My grandmother, a single parent, raised my mum in the spirit of the extended family and though it was a harder life than I know, it was a good one. He says he loved her from the very minute they first spoke. It was at a family get-together in Bondi and through their 8 month courtship, taught him to speak the narrative so akin to the country life moved city bound.
My Father went to work in Sydney Central at Dairy Farmers Milk Company as a foreman and worked there for the next 45 years, 6 days a week amongst a kaleidoscope of individuals who had also come to Australia as immigrants, them looking also for the fulfilment of their dreams, just like he. They ended in the throws of conveyers of crisp clean bottles and oodles of milk, yoghurt and cream. I grew up hence being forcefed yoghurt and milk products and love cream on my potatoes to this day.
This beginning has seen the roots of our family laid in a firm foundation of courage, determination and commitment to the Australian way, the way of the hard work, the way of the seeker, the way of the immigrant, the way of so many like my Dad who have followed.
This story of opportunity began here, to this man, my Dad. He had come from war-torn Europe with all of his youth coloured by war and the suffering akin to conflict, and the stifling discipline of being a serviceman. A prisoner of war rufugee, a fighter on the wrong side of a war that colours history with cruel genocide and insane poverty and hungryness for change. He served his country of original well, wanting to forget he did for the pain and sufferring etched upon his forehead, and now was determined to serve his new home as an adopted Australian, Australia the Garden of Eden to this very Eurpopean man.
My Father is now an elderly man, 80 years of deep vintage with dimentia, no memory to speak of, past what hes doing in the present- living alone in his own home, my mother having passed away a little over a year ago. They both unleashed themselves upon the Australian Dream, spontaneously and deliberately, all of their lives. Children, the family car, owning their own home, building a foundation to support prosperous living, raising one millionaire, one businessman and me. Our family holidays to the Sunshine Coast and Port Macquarie to embrace the sunshine of pristine beaches, our family hobbies of soccer and snake collecting and hikes into the country to collect old relicks to restore. Our family home, a 3 bedroom fibro house with a well tended garden, and an endlessly pregnant cat named Mitzi asleep on the driveway behind a blue FC Holden, a trampoline in the front yard and a bird avary in the back.
His sons, supported through university degrees and I became a school teacher. His wife he cherished till her very last breath and in his mental vacancy carries her crumpled picture around in his pocket as a reminder that she is loved and missed.
This is a tribute to my Father, a courageous and determined man who bourne a dream to come to this wide brown land, the land of opportunity.
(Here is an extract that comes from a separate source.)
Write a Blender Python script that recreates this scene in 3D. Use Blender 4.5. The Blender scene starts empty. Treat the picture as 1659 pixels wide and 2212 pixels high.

This furtile ground of increasing abundance and prosperity built upon the backs of families and fathers just like mine. The tapestry of progressive thinking and values that allow the humble beginner of immigrant status to pave the way toward 10, all successful, grandchildren and 5 great grandchildren. And though hes not a Digger, an ANZAC or true blue- he is nevertheless the most Australian bloke I have ever known, even in his accented bilinguisity.
Our family is no different to yours, and my Father no more important than anothers. But I pay homage here, to him, to his journey, to the Australian dream and to the continued virtue and goodness we experience in this free country- proudly embracing the Australian way.
I now look after my Dad in his mental failings as his Carer and am really glad to do it.
Oh if you could have known my Dad before his hair turned silver and his memory left him- youd hear his stories and know that every word is real, honest and a true representation of a remarkable Aussie bloke who was just born in another land.